= MATERIAL =
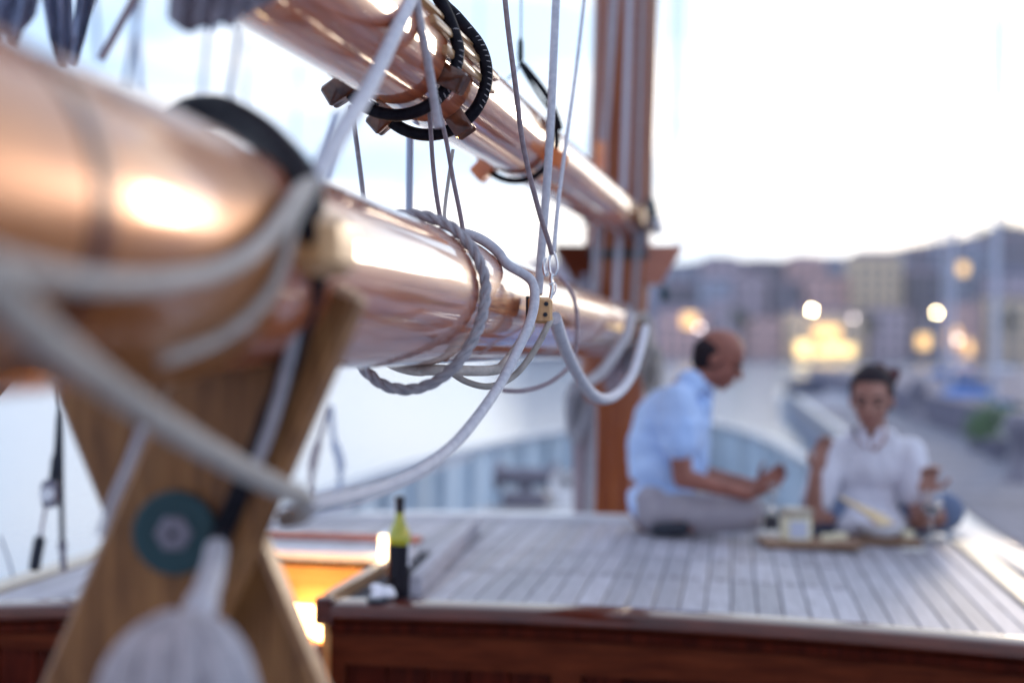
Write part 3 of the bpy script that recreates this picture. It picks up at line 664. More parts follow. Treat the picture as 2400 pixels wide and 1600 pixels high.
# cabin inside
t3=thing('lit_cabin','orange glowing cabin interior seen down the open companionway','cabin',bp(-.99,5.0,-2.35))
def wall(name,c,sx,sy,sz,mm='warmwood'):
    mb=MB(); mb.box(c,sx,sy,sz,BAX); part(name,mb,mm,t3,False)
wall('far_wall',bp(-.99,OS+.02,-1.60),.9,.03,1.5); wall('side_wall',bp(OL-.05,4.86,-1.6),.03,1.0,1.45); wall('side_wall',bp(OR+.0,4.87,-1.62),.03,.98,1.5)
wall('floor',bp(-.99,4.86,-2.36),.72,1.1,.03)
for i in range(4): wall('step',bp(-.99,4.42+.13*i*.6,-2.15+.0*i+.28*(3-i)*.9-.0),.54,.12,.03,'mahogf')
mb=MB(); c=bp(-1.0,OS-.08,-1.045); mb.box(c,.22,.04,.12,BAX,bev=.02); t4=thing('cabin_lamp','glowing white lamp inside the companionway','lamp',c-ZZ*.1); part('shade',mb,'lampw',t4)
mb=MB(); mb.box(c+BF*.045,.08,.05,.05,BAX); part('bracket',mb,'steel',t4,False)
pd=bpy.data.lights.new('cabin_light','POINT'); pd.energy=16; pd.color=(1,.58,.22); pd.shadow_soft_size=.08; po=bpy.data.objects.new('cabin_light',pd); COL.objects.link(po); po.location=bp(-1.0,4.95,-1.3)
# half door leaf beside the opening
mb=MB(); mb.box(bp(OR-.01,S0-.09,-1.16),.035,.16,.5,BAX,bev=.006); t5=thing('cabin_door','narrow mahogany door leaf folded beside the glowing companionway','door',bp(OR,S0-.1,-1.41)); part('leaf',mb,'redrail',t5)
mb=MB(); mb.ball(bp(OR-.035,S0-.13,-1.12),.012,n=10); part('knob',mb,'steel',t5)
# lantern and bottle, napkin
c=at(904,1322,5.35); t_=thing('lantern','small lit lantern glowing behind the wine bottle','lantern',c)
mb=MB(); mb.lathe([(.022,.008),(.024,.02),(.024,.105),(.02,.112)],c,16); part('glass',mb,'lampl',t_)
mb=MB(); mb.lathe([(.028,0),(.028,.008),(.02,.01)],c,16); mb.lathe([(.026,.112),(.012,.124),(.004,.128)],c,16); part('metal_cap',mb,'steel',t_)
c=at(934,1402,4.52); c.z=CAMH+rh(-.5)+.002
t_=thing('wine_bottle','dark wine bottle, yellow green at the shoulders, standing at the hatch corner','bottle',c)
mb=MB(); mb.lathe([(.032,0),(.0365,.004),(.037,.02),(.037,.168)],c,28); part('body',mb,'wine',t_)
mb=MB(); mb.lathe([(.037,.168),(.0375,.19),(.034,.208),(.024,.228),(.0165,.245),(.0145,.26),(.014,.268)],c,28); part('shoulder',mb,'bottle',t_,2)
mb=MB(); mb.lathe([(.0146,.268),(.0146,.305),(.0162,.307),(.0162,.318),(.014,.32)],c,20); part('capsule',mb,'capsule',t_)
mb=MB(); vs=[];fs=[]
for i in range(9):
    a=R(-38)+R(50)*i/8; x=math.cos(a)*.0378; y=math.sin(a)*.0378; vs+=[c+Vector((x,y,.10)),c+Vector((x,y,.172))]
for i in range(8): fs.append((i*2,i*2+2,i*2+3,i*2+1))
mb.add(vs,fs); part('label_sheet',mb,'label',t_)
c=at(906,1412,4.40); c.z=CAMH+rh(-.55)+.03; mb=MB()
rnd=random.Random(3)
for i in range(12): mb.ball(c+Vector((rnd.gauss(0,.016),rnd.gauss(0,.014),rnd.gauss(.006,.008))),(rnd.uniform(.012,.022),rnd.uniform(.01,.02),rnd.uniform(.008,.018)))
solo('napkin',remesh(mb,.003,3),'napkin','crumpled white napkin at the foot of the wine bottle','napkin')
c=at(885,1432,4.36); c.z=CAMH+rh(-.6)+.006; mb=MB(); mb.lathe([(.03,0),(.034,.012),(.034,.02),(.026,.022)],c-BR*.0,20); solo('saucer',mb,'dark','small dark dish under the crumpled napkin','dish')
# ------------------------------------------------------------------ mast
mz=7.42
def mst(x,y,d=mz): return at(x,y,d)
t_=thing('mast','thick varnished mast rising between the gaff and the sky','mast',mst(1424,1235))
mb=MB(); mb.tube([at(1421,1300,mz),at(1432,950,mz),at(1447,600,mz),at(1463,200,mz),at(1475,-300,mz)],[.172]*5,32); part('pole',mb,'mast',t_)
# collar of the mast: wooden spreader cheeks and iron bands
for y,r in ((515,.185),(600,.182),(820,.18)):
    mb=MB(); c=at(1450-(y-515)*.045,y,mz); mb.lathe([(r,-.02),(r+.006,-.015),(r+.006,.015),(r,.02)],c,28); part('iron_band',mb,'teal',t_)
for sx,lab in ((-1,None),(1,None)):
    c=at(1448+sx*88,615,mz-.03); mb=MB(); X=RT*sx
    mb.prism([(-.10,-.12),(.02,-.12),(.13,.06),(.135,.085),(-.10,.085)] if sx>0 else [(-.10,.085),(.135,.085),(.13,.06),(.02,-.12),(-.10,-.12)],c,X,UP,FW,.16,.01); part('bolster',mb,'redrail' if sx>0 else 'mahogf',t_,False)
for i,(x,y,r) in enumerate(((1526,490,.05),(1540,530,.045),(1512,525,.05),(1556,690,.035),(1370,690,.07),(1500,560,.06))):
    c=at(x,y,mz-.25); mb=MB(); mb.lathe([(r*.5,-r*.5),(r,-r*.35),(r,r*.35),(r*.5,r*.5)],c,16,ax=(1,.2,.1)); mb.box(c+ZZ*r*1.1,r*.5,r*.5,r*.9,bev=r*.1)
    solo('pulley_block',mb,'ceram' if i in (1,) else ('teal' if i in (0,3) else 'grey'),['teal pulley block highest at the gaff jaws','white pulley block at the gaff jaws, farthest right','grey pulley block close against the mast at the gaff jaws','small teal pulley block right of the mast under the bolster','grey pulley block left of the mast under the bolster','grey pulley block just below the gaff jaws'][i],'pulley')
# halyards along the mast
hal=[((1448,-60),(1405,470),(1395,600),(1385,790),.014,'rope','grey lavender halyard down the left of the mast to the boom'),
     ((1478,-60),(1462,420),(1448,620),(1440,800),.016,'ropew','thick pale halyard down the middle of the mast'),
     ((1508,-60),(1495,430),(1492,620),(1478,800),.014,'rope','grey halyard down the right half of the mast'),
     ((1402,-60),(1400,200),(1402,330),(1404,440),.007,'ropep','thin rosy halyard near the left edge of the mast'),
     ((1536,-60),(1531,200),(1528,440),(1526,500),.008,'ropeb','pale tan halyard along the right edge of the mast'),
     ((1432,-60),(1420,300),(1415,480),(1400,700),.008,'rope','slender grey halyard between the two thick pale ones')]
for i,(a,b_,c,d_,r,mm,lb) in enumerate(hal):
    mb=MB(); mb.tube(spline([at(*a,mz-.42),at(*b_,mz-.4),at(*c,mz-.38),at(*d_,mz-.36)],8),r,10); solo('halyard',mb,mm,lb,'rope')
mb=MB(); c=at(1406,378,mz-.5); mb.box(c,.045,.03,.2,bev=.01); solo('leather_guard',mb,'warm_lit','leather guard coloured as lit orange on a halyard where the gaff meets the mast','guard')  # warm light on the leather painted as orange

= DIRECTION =
Give all the lines above again, character for character, without pictures.

= THE OUTPUT =
Write part 3 of the bpy script that recreates this picture. It picks up at line 664. More parts follow. Treat the picture as 2400 pixels wide and 1600 pixels high.
# cabin inside
t3=thing('lit_cabin','orange glowing cabin interior seen down the open companionway','cabin',bp(-.99,5.0,-2.35))
def wall(name,c,sx,sy,sz,mm='warmwood'):
    mb=MB(); mb.box(c,sx,sy,sz,BAX); part(name,mb,mm,t3,False)
wall('far_wall',bp(-.99,OS+.02,-1.60),.9,.03,1.5); wall('side_wall',bp(OL-.05,4.86,-1.6),.03,1.0,1.45); wall('side_wall',bp(OR+.0,4.87,-1.62),.03,.98,1.5)
wall('floor',bp(-.99,4.86,-2.36),.72,1.1,.03)
for i in range(4): wall('step',bp(-.99,4.42+.13*i*.6,-2.15+.0*i+.28*(3-i)*.9-.0),.54,.12,.03,'mahogf')
mb=MB(); c=bp(-1.0,OS-.08,-1.045); mb.box(c,.22,.04,.12,BAX,bev=.02); t4=thing('cabin_lamp','glowing white lamp inside the companionway','lamp',c-ZZ*.1); part('shade',mb,'lampw',t4)
mb=MB(); mb.box(c+BF*.045,.08,.05,.05,BAX); part('bracket',mb,'steel',t4,False)
pd=bpy.data.lights.new('cabin_light','POINT'); pd.energy=16; pd.color=(1,.58,.22); pd.shadow_soft_size=.08; po=bpy.data.objects.new('cabin_light',pd); COL.objects.link(po); po.location=bp(-1.0,4.95,-1.3)
# half door leaf beside the opening
mb=MB(); mb.box(bp(OR-.01,S0-.09,-1.16),.035,.16,.5,BAX,bev=.006); t5=thing('cabin_door','narrow mahogany door leaf folded beside the glowing companionway','door',bp(OR,S0-.1,-1.41)); part('leaf',mb,'redrail',t5)
mb=MB(); mb.ball(bp(OR-.035,S0-.13,-1.12),.012,n=10); part('knob',mb,'steel',t5)
# lantern and bottle, napkin
c=at(904,1322,5.35); t_=thing('lantern','small lit lantern glowing behind the wine bottle','lantern',c)
mb=MB(); mb.lathe([(.022,.008),(.024,.02),(.024,.105),(.02,.112)],c,16); part('glass',mb,'lampl',t_)
mb=MB(); mb.lathe([(.028,0),(.028,.008),(.02,.01)],c,16); mb.lathe([(.026,.112),(.012,.124),(.004,.128)],c,16); part('metal_cap',mb,'steel',t_)
c=at(934,1402,4.52); c.z=CAMH+rh(-.5)+.002
t_=thing('wine_bottle','dark wine bottle, yellow green at the shoulders, standing at the hatch corner','bottle',c)
mb=MB(); mb.lathe([(.032,0),(.0365,.004),(.037,.02),(.037,.168)],c,28); part('body',mb,'wine',t_)
mb=MB(); mb.lathe([(.037,.168),(.0375,.19),(.034,.208),(.024,.228),(.0165,.245),(.0145,.26),(.014,.268)],c,28); part('shoulder',mb,'bottle',t_,2)
mb=MB(); mb.lathe([(.0146,.268),(.0146,.305),(.0162,.307),(.0162,.318),(.014,.32)],c,20); part('capsule',mb,'capsule',t_)
mb=MB(); vs=[];fs=[]
for i in range(9):
    a=R(-38)+R(50)*i/8; x=math.cos(a)*.0378; y=math.sin(a)*.0378; vs+=[c+Vector((x,y,.10)),c+Vector((x,y,.172))]
for i in range(8): fs.append((i*2,i*2+2,i*2+3,i*2+1))
mb.add(vs,fs); part('label_sheet',mb,'label',t_)
c=at(906,1412,4.40); c.z=CAMH+rh(-.55)+.03; mb=MB()
rnd=random.Random(3)
for i in range(12): mb.ball(c+Vector((rnd.gauss(0,.016),rnd.gauss(0,.014),rnd.gauss(.006,.008))),(rnd.uniform(.012,.022),rnd.uniform(.01,.02),rnd.uniform(.008,.018)))
solo('napkin',remesh(mb,.003,3),'napkin','crumpled white napkin at the foot of the wine bottle','napkin')
c=at(885,1432,4.36); c.z=CAMH+rh(-.6)+.006; mb=MB(); mb.lathe([(.03,0),(.034,.012),(.034,.02),(.026,.022)],c-BR*.0,20); solo('saucer',mb,'dark','small dark dish under the crumpled napkin','dish')
# ------------------------------------------------------------------ mast
mz=7.42
def mst(x,y,d=mz): return at(x,y,d)
t_=thing('mast','thick varnished mast rising between the gaff and the sky','mast',mst(1424,1235))
mb=MB(); mb.tube([at(1421,1300,mz),at(1432,950,mz),at(1447,600,mz),at(1463,200,mz),at(1475,-300,mz)],[.172]*5,32); part('pole',mb,'mast',t_)
# collar of the mast: wooden spreader cheeks and iron bands
for y,r in ((515,.185),(600,.182),(820,.18)):
    mb=MB(); c=at(1450-(y-515)*.045,y,mz); mb.lathe([(r,-.02),(r+.006,-.015),(r+.006,.015),(r,.02)],c,28); part('iron_band',mb,'teal',t_)
for sx,lab in ((-1,None),(1,None)):
    c=at(1448+sx*88,615,mz-.03); mb=MB(); X=RT*sx
    mb.prism([(-.10,-.12),(.02,-.12),(.13,.06),(.135,.085),(-.10,.085)] if sx>0 else [(-.10,.085),(.135,.085),(.13,.06),(.02,-.12),(-.10,-.12)],c,X,UP,FW,.16,.01); part('bolster',mb,'redrail' if sx>0 else 'mahogf',t_,False)
for i,(x,y,r) in enumerate(((1526,490,.05),(1540,530,.045),(1512,525,.05),(1556,690,.035),(1370,690,.07),(1500,560,.06))):
    c=at(x,y,mz-.25); mb=MB(); mb.lathe([(r*.5,-r*.5),(r,-r*.35),(r,r*.35),(r*.5,r*.5)],c,16,ax=(1,.2,.1)); mb.box(c+ZZ*r*1.1,r*.5,r*.5,r*.9,bev=r*.1)
    solo('pulley_block',mb,'ceram' if i in (1,) else ('teal' if i in (0,3) else 'grey'),['teal pulley block highest at the gaff jaws','white pulley block at the gaff jaws, farthest right','grey pulley block close against the mast at the gaff jaws','small teal pulley block right of the mast under the bolster','grey pulley block left of the mast under the bolster','grey pulley block just below the gaff jaws'][i],'pulley')
# halyards along the mast
hal=[((1448,-60),(1405,470),(1395,600),(1385,790),.014,'rope','grey lavender halyard down the left of the mast to the boom'),
     ((1478,-60),(1462,420),(1448,620),(1440,800),.016,'ropew','thick pale halyard down the middle of the mast'),
     ((1508,-60),(1495,430),(1492,620),(1478,800),.014,'rope','grey halyard down the right half of the mast'),
     ((1402,-60),(1400,200),(1402,330),(1404,440),.007,'ropep','thin rosy halyard near the left edge of the mast'),
     ((1536,-60),(1531,200),(1528,440),(1526,500),.008,'ropeb','pale tan halyard along the right edge of the mast'),
     ((1432,-60),(1420,300),(1415,480),(1400,700),.008,'rope','slender grey halyard between the two thick pale ones')]
for i,(a,b_,c,d_,r,mm,lb) in enumerate(hal):
    mb=MB(); mb.tube(spline([at(*a,mz-.42),at(*b_,mz-.4),at(*c,mz-.38),at(*d_,mz-.36)],8),r,10); solo('halyard',mb,mm,lb,'rope')
mb=MB(); c=at(1406,378,mz-.5); mb.box(c,.045,.03,.2,bev=.01); solo('leather_guard',mb,'warm_lit','leather guard coloured as lit orange on a halyard where the gaff meets the mast','guard')  # warm light on the leather painted as orange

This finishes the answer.